St. Thomas ran its home win streak to 22 games, second-longest in the country behind only Duke.

Duft said Wednesday after beating Oral Roberts that he’d talked to coaching staffs at South Dakota State, North Dakota State and South Dakota in the summer about playing at St. Thomas.

“They’re like, ‘Hey, good luck,” Duft said.

Jace Whiting led Weber State with 17 points, four assists and four steals while shooting 7 of 13 overall and 3 of 5 from distance in his team’s second game without junior sharpshooter Viljami Vartiainen. Hennig added 15 points and Saine totaled 12. Malek Gomma pulled down 10 rebounds.

Weber State remains on the road to again face Kansas City, this for a 6 p.m. MST tipoff.

BIG SKY WINS CHALLENGE

Using a points system that awards 1.5 points for road wins and one point for home wins, including both men’s and women’s games, the Big Sky Conference won the Big Sky-Summit Challenge for the first time on a 25-20 tally.

On the men’s side, Montana State took a surprising home loss to Oral Roberts and Omaha won in an upset at Portland State. But Northern Colorado beat South Dakota on an overtime tip-in, and Montana (surviving at North Dakota) and Idaho (at South Dakota State) tallied road wins.

WBB: NDSU 79, WSU 72

Weber State women’s basketball lost its fifth straight game but things looked a bit more encouraging Saturday than they did Wednesday.

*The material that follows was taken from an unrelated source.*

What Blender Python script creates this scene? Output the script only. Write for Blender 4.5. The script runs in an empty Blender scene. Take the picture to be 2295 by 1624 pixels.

After North Dakota State blasted Montana State, the Big Sky’s best, by 25 points Wednesday, the Wildcats battled the Bison to the end in a 79-72 loss Saturday afternoon at the Dee Events Center.

That effort against NDSU (7-2) came after Weber State (2-7) lost by 31 at South Dakota State on Wednesday.

Saturday’s game was tied 40-40 at halftime and WSU won the fourth quarter 19-15. It was the 24-13 third quarter that led NDSU to victory.

Senior forward Antoniette Emma-Nnopu led Weber State’s first good 3-point display of the season, going 3 of 4 from distance to total a game-high 27 points with 11 rebounds. Sydney White scored 13 points.

Junior wing/forward Paris Lauro, who started earlier in the season and has fought through poor shooting, added an encouraging 11 points while going 3 of 3 from downtown. Hannah Robbins pitched in eight points and seven assists.

Avery Koenen led NDSU with 21 points and 10 rebounds.

Weber State next plays two non-Division I opponents at home, beginning with Montana Western at 11 a.m. Tuesday.